Threat modeling and a lack of tools

I’ve been threat modeling for quite some time. I could argue that I started threat modeling at a high level in 1997 when I started my first job working for one of the first security consulting firms, Arca Systems. Threat modeling was a crucial part of everything we did, but we didn’t call it threat modeling or a separate process. It was how we were taught to think.

I taught myself the formal threat modeling processes I eventually rolled out at a large tech company. I started with STRIDE and used that as the foundation for how I taught people the threat modeling process. We took that process and turned it into a tool that helped walk engineers through the process of threat modeling.

The core principle of the tool was that it should allow an engineer to be the expert in the thing they were building, but not in security. The tool asked the engineer to create a representation, tag that model with attributes, and then consider the threats/develop mitigations. The tool led the engineers through the process.

The tool’s goal was to put itself out of business over time. The tool was not designed to always be how threat models were performed. The hope was that engineers would learn the process without needing the tool to facilitate threat modeling.

Watching this tool be utilized over time, I thought that tools could enhance any threat modeling program. I still hold true to what we wrote in the Threat Modeling Manifesto, “People and collaboration over processes, methodologies, and tools.”

Humans must learn how to do threat modeling manually before adopting a technological solution. This is the same circumstance as when we code up a solution to a manual problem. If we do not find a manual solution to the challenge, we could end up coding something that misses the mark.

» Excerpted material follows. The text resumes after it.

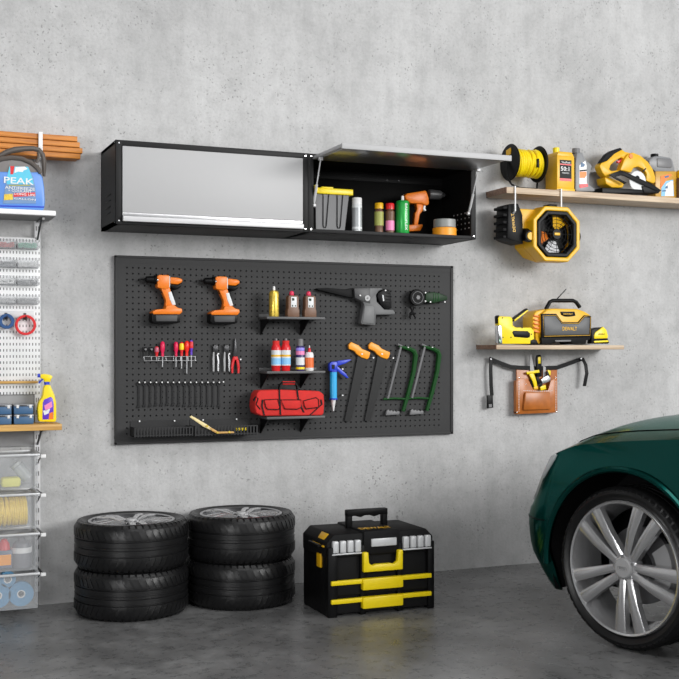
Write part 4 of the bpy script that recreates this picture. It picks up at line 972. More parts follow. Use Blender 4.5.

When I asked the question about tooling usage within the world of threat modeling on LinkedIn, I was surprised to learn that most threat modelers are not using any tools. They are using a manual process. This leads me to ask the question, “why?”

Is the lack of tool usage a statement about the current maturity of threat modeling in our industry or a comment about a deficiency in the available tools? We have multiple options in the commercial space for tooling, as well as PyTM and Threat Dragon from the open-source community. In my experience, it’s a combination of both.